Since then, however, I have learnt never to look forward expectantly to a performance until the curtain actually rises. The rehearsals did indeed begin, one following another, and friends assured me that Matkowsky had never been better or more virile than when he spoke my verse at these rehearsals. I had already booked a train ticket in a sleeping car to Berlin when, at the last moment, a telegram arrived—the premiere was postponed because Matkowsky had fallen ill. I thought it was just an excuse, which is usually the case in the theatre when an engagement or a promise cannot be met. But a week later the papers published the news of Matkowsky’s death. My verses had been the last to pass his wonderfully eloquent lips.
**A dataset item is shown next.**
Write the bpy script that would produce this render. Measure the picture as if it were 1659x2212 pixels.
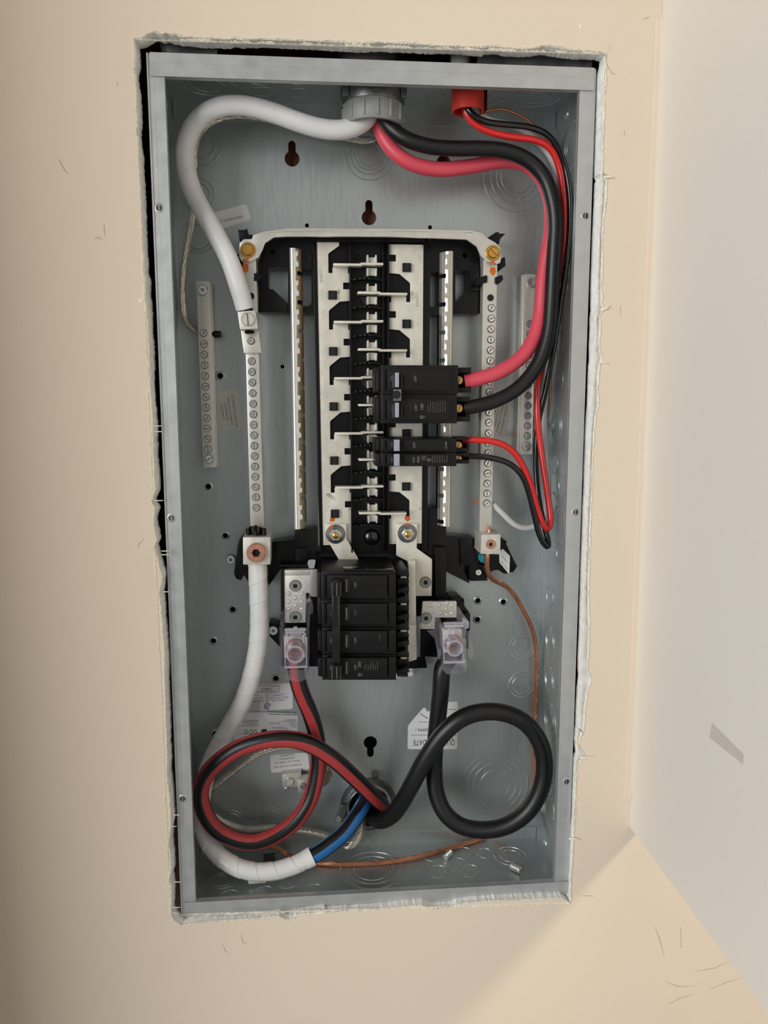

So that’s that, I said to myself. All over. It was true that now two other court theatres of distinction, in Dresden and Kassel, wanted the play, but my own interest had waned. I couldn’t imagine anyone but Matkowsky playing Achilles. Then, however, an even more astonishing piece of news arrived; a friend woke me one morning saying that he was there on behalf of Josef Kainz, who happened to have come upon the play and saw a part for himself in it—not Achilles, the role that Matkowsky had been going
to take, but the tragic role of his adversary Thersites. Kainz was going to get in touch with the Burgtheater at once, he said. Schlenther, the director of the theatre, had come there from Berlin as a pioneer of contemporary realism, and to the considerable annoyance of the Viennese was managing the theatre on those lines. He wrote to me at once, saying that he could see the interest of my drama, but unfortunately there was no likelihood of lasting success after the premiere.
That’s that, I said to myself again, doubtful as I had always been of myself and my literary work. Kainz, however, felt bitter about it. He invited me to visit him at once, and for the first time I saw before me the idol of my youth. We schoolboys would happily have kissed his hands and feet. His figure was lithe, his intellectual face still animated by fine dark eyes in his fiftieth year. It was a pleasure to hear him speak. Even in private conversation, he articulated every word clearly, every consonant was sharply pronounced, every vowel full and clear; there are many poems that, if I ever heard him recite them, I cannot read now without recalling the incantatory power of his voice, its perfect rhythm, its heroic and sweeping range. I have never again taken such pleasure in the sound of the German language. And lo and behold, this man, whom I revered like a god, was actually apologising to me, young as I was, because he had not managed to persuade the theatre to put on my play. However, he assured me, we would not lose sight of each other now. In fact he had a favour to ask me—I almost smiled to think of Kainz asking me a favour!—and this was it: he was giving a great many guest performances these days, he said, and had two one-act plays for the purpose. He could do with a third, and what he had in mind was a small piece, preferably in verse, and if possible with one of those lyrical cascades of words that he—alone in the world of the German theatre—thanks to his magnificent elocution and breath control, could deliver like a crystalline waterfall of sound falling on a large audience that held its own breath as it listened. Could I write him a one-acter like that, he asked.